Task directions => Only the lines from the start of the data below through the line that contains "scn.camera = camo" are to be copied, exactly and without pictures.

---

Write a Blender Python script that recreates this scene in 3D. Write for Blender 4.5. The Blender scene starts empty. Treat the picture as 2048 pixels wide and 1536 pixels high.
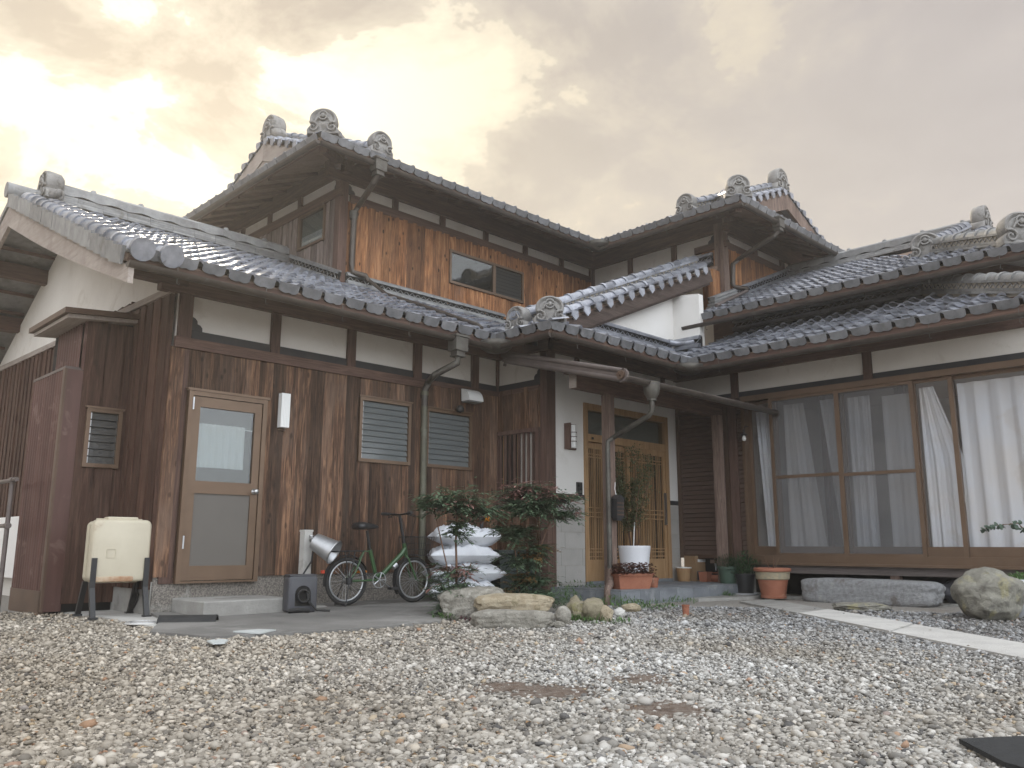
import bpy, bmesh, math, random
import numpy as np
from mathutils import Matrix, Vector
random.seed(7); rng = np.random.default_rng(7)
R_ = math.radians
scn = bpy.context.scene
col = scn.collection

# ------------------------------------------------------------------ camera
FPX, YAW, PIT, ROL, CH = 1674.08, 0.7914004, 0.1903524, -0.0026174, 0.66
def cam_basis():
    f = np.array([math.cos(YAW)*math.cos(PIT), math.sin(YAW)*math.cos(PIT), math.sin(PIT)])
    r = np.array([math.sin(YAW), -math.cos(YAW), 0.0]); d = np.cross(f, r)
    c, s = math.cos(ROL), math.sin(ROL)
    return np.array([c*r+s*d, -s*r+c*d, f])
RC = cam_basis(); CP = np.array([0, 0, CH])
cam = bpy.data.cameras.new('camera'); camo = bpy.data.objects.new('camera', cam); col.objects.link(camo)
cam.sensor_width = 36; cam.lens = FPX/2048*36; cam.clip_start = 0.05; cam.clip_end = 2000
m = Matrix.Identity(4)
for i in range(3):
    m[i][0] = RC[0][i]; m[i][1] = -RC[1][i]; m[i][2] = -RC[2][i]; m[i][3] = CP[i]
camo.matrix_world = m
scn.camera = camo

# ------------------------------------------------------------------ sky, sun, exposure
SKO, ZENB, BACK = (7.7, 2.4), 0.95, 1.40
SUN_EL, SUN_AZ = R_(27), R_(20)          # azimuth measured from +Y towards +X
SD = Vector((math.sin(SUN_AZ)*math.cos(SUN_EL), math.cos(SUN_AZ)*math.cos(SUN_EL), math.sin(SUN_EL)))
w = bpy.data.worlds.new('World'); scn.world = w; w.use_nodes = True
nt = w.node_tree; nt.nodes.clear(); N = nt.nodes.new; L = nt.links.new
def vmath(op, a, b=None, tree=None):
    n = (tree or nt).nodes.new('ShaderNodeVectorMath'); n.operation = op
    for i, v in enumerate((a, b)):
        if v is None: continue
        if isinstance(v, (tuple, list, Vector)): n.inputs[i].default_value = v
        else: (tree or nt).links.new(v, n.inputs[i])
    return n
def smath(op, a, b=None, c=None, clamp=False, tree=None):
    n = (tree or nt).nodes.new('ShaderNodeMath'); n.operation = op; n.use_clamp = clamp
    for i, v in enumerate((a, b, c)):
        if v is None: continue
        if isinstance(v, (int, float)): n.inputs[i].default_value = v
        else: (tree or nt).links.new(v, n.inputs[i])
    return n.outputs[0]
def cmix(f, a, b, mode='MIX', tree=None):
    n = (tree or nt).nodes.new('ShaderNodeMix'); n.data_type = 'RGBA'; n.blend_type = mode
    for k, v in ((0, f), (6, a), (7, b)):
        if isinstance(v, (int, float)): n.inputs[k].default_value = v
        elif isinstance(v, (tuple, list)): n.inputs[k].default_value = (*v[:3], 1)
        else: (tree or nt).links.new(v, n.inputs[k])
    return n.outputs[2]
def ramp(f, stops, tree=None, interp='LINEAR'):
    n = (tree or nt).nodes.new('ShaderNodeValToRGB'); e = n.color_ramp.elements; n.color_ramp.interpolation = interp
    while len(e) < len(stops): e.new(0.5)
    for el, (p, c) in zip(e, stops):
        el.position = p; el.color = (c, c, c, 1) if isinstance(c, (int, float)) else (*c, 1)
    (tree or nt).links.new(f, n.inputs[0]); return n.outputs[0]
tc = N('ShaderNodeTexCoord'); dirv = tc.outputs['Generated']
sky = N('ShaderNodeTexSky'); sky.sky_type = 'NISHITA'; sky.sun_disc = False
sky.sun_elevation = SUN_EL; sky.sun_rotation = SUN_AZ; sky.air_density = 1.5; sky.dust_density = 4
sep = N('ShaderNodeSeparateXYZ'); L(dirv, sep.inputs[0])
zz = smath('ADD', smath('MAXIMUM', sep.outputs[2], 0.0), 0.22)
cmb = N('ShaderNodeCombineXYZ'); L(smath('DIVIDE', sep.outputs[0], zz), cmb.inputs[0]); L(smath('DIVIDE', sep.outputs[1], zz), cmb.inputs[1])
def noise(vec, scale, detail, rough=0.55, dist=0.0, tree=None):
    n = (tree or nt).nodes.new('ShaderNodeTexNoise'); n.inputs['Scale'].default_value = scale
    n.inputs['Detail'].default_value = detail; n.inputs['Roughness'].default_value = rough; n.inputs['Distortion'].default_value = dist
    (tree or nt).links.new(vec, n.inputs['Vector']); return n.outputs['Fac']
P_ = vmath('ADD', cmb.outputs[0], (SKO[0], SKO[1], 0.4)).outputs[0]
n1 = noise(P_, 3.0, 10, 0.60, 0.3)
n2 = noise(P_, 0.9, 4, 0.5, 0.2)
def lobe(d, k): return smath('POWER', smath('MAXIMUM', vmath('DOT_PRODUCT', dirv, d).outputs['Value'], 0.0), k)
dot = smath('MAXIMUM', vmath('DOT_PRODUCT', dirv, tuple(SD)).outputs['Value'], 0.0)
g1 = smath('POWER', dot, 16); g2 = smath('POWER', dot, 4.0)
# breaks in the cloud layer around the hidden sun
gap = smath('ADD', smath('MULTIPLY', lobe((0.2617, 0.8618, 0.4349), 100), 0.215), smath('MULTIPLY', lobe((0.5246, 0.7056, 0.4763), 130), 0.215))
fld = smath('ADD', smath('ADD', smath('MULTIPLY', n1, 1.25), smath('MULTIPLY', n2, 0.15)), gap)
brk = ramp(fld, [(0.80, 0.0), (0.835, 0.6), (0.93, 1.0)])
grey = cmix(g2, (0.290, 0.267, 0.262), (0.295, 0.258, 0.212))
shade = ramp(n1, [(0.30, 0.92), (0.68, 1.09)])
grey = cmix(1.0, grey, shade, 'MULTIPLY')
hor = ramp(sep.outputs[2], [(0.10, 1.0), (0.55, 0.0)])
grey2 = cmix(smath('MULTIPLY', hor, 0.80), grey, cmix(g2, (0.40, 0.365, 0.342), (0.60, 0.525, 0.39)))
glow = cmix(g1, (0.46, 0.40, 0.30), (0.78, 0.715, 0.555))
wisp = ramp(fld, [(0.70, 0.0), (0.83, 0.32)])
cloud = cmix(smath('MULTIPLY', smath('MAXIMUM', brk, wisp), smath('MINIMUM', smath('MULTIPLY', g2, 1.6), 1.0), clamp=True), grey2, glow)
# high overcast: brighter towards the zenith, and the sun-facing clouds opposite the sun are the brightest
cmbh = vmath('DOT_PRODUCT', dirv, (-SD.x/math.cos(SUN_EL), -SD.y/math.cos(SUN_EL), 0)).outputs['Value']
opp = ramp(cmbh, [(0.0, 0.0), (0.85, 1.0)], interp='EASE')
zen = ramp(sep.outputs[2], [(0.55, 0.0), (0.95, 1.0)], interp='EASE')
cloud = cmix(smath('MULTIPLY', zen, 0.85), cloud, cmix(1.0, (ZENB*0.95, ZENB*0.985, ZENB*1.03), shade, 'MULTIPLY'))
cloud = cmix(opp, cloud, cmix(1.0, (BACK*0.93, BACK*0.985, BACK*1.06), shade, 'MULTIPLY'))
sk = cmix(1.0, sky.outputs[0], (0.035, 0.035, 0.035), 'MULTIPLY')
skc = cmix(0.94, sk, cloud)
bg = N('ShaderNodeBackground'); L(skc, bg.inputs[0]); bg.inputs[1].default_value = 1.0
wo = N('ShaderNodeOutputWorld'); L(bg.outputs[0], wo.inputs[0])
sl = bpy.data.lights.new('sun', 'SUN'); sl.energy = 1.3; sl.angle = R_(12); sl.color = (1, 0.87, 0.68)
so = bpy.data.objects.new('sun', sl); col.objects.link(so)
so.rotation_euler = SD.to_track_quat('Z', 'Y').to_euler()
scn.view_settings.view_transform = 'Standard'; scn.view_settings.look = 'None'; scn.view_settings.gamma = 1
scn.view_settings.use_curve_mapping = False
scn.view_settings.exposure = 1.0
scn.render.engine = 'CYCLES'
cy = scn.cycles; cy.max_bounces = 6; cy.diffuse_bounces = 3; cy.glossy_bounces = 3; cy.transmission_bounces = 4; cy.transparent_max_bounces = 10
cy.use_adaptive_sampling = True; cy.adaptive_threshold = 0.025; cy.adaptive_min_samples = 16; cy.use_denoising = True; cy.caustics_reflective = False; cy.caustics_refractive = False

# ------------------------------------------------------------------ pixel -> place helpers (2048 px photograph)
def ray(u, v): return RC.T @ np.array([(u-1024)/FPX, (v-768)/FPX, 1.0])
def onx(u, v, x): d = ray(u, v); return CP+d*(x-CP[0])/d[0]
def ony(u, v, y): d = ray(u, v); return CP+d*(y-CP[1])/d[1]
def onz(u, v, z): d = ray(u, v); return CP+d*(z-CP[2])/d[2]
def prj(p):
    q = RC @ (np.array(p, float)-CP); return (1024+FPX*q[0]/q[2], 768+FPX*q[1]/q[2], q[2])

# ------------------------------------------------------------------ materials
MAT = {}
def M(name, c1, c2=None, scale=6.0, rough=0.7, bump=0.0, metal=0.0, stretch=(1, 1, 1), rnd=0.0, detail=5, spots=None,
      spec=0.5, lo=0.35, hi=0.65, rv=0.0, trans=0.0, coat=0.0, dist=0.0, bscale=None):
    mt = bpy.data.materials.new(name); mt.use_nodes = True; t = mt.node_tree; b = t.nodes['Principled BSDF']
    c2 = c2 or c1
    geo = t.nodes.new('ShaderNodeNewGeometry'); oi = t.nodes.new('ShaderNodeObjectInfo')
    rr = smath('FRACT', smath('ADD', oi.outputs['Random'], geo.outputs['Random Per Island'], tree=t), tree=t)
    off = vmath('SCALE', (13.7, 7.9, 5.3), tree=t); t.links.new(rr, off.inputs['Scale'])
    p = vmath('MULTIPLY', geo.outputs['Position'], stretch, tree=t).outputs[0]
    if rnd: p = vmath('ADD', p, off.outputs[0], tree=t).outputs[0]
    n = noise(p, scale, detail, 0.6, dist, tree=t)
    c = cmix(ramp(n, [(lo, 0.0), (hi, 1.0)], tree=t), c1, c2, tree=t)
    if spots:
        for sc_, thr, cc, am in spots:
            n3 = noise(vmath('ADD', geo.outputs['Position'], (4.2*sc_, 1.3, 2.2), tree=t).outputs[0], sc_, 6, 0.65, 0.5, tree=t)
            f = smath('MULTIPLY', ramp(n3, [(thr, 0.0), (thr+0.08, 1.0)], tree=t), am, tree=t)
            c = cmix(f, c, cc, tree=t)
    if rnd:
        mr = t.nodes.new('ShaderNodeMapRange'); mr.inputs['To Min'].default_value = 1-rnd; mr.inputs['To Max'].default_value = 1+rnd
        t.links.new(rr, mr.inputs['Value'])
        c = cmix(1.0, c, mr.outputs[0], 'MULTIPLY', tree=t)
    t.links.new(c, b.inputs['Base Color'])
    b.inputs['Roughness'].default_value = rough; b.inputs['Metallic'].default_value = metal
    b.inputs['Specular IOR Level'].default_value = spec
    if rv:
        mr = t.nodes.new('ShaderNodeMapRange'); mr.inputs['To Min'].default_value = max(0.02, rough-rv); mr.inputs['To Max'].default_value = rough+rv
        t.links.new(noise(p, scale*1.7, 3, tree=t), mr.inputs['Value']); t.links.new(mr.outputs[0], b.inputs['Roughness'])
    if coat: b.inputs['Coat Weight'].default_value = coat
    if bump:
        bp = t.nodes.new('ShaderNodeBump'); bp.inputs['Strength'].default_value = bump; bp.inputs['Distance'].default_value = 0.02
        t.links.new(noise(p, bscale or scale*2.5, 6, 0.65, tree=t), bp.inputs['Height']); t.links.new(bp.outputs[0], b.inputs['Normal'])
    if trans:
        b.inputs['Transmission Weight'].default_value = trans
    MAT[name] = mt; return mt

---

Written response =>
Write a Blender Python script that recreates this scene in 3D. Write for Blender 4.5. The Blender scene starts empty. Treat the picture as 2048 pixels wide and 1536 pixels high.
import bpy, bmesh, math, random
import numpy as np
from mathutils import Matrix, Vector
random.seed(7); rng = np.random.default_rng(7)
R_ = math.radians
scn = bpy.context.scene
col = scn.collection

# ------------------------------------------------------------------ camera
FPX, YAW, PIT, ROL, CH = 1674.08, 0.7914004, 0.1903524, -0.0026174, 0.66
def cam_basis():
    f = np.array([math.cos(YAW)*math.cos(PIT), math.sin(YAW)*math.cos(PIT), math.sin(PIT)])
    r = np.array([math.sin(YAW), -math.cos(YAW), 0.0]); d = np.cross(f, r)
    c, s = math.cos(ROL), math.sin(ROL)
    return np.array([c*r+s*d, -s*r+c*d, f])
RC = cam_basis(); CP = np.array([0, 0, CH])
cam = bpy.data.cameras.new('camera'); camo = bpy.data.objects.new('camera', cam); col.objects.link(camo)
cam.sensor_width = 36; cam.lens = FPX/2048*36; cam.clip_start = 0.05; cam.clip_end = 2000
m = Matrix.Identity(4)
for i in range(3):
    m[i][0] = RC[0][i]; m[i][1] = -RC[1][i]; m[i][2] = -RC[2][i]; m[i][3] = CP[i]
camo.matrix_world = m
scn.camera = camo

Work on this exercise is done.